▸ **Short exercise**
Would you quote the material below from its first line through the line containing "PI = math.pi", exactly and with both ends included?

▸ **Data excerpt**
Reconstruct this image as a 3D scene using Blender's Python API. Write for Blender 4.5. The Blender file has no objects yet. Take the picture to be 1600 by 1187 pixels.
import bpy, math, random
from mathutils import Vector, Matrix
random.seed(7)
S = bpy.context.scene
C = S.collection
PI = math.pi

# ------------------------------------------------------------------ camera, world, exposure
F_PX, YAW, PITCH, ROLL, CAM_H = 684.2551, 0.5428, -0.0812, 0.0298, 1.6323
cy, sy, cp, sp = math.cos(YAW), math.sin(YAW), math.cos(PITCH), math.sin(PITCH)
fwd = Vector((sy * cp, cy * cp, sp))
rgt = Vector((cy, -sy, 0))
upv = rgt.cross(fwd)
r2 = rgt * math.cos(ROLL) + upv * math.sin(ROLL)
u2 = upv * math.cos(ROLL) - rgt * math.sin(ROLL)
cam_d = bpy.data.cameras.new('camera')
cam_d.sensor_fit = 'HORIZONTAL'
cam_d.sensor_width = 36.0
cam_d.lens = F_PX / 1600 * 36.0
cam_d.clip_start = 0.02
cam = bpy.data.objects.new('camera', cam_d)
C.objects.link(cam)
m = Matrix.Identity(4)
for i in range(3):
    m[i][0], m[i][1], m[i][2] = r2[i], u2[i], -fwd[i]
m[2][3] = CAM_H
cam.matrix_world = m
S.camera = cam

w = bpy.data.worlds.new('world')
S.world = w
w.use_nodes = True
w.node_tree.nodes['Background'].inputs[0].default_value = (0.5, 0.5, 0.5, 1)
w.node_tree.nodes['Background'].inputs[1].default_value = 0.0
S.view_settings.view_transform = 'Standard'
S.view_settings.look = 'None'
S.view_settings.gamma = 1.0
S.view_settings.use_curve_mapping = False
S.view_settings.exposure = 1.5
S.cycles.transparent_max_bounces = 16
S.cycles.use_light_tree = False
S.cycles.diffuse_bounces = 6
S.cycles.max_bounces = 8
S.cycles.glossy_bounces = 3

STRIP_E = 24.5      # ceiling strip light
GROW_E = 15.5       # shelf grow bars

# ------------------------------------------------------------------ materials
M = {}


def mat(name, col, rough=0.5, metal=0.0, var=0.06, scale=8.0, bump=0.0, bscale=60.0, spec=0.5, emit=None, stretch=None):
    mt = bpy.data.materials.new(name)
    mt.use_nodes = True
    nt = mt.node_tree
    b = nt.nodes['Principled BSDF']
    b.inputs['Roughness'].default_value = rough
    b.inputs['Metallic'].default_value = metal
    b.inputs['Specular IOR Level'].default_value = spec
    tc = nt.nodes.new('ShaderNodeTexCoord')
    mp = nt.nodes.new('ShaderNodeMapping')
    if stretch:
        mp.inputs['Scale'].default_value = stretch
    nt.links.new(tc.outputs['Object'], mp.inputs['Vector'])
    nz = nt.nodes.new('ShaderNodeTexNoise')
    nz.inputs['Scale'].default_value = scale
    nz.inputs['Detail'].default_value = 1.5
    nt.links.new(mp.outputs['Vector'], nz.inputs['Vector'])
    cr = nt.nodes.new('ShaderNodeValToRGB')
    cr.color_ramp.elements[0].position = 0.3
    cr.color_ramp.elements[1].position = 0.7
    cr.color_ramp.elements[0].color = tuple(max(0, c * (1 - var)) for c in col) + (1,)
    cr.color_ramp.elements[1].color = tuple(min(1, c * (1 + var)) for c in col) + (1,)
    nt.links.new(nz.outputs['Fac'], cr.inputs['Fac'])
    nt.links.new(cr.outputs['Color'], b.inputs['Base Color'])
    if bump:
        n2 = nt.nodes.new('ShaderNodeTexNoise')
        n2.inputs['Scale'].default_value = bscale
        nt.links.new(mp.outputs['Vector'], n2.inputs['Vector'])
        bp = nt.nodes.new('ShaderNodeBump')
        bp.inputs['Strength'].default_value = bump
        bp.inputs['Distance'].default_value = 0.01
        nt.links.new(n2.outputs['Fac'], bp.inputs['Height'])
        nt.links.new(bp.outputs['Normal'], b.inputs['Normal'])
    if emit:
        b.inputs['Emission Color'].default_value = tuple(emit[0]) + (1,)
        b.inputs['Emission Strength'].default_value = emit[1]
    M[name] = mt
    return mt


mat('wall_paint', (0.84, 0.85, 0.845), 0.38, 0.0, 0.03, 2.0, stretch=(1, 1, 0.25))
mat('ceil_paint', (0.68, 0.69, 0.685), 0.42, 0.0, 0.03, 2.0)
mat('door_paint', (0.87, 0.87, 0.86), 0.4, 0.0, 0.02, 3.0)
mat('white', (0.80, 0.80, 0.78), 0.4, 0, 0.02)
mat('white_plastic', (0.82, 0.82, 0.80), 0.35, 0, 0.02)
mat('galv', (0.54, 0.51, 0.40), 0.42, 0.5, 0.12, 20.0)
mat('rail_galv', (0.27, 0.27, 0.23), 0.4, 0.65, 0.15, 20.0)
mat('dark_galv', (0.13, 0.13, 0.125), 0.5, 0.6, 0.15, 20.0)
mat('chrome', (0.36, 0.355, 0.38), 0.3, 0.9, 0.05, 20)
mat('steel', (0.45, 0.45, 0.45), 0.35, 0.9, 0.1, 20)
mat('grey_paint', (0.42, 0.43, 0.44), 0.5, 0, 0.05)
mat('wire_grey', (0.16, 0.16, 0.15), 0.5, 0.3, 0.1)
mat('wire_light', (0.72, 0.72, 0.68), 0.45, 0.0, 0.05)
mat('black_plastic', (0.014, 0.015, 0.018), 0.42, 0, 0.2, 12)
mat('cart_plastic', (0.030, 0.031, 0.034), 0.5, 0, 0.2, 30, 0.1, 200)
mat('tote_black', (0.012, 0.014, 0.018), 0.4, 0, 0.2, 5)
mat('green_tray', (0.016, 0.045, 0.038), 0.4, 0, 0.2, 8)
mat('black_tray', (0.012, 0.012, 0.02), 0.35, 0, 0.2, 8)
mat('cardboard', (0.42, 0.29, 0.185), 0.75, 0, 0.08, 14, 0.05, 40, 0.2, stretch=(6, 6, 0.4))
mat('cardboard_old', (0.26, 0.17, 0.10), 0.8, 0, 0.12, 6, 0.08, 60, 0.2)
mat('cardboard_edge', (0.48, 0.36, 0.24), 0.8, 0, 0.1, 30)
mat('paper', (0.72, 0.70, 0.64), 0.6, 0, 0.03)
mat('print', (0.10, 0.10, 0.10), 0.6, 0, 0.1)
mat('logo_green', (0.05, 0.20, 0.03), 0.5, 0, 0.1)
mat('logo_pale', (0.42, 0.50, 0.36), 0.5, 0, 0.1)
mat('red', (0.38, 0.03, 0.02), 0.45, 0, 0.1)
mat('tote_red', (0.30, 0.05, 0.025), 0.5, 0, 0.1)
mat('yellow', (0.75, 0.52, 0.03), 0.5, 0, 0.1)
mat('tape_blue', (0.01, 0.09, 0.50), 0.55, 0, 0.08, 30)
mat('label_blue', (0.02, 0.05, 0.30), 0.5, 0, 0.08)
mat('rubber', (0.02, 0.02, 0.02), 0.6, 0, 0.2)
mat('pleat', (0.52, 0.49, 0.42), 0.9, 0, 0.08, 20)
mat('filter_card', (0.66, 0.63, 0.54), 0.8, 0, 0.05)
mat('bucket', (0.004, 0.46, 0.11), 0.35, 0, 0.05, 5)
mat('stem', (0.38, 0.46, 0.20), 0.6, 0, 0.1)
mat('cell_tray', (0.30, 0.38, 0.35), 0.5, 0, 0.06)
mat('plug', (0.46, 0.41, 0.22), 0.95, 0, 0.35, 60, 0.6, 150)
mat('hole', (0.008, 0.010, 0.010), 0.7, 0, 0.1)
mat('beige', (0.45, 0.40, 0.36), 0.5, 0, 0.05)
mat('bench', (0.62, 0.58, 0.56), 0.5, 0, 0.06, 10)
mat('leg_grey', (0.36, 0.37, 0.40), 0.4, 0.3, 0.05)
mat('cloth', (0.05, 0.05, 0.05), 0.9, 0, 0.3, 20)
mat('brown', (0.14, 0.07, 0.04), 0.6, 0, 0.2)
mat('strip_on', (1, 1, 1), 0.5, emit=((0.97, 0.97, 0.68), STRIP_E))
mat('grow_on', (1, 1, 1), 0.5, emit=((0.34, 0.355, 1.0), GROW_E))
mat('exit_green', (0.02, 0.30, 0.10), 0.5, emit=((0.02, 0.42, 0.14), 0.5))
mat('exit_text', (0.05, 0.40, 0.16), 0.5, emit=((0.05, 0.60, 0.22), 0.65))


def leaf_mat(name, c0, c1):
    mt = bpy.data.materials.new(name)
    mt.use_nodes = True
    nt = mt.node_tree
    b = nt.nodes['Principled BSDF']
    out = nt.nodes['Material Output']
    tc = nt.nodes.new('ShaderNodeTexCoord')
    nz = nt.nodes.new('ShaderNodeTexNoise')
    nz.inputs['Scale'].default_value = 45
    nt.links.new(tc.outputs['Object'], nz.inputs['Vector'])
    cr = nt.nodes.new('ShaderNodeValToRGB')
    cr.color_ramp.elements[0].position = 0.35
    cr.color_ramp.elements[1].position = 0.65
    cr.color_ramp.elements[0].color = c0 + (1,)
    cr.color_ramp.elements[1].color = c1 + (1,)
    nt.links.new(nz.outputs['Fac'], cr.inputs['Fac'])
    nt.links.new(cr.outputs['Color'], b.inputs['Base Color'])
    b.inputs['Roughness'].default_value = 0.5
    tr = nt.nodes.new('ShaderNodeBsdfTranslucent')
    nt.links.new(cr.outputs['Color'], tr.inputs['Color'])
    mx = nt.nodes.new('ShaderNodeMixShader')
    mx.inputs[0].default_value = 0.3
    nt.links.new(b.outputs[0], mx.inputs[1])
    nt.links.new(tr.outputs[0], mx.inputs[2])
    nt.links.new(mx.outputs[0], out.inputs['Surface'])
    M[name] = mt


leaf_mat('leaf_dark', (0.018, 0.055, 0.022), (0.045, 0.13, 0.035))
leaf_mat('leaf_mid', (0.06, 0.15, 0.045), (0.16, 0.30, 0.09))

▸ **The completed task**
Reconstruct this image as a 3D scene using Blender's Python API. Write for Blender 4.5. The Blender file has no objects yet. Take the picture to be 1600 by 1187 pixels.
import bpy, math, random
from mathutils import Vector, Matrix
random.seed(7)
S = bpy.context.scene
C = S.collection
PI = math.pi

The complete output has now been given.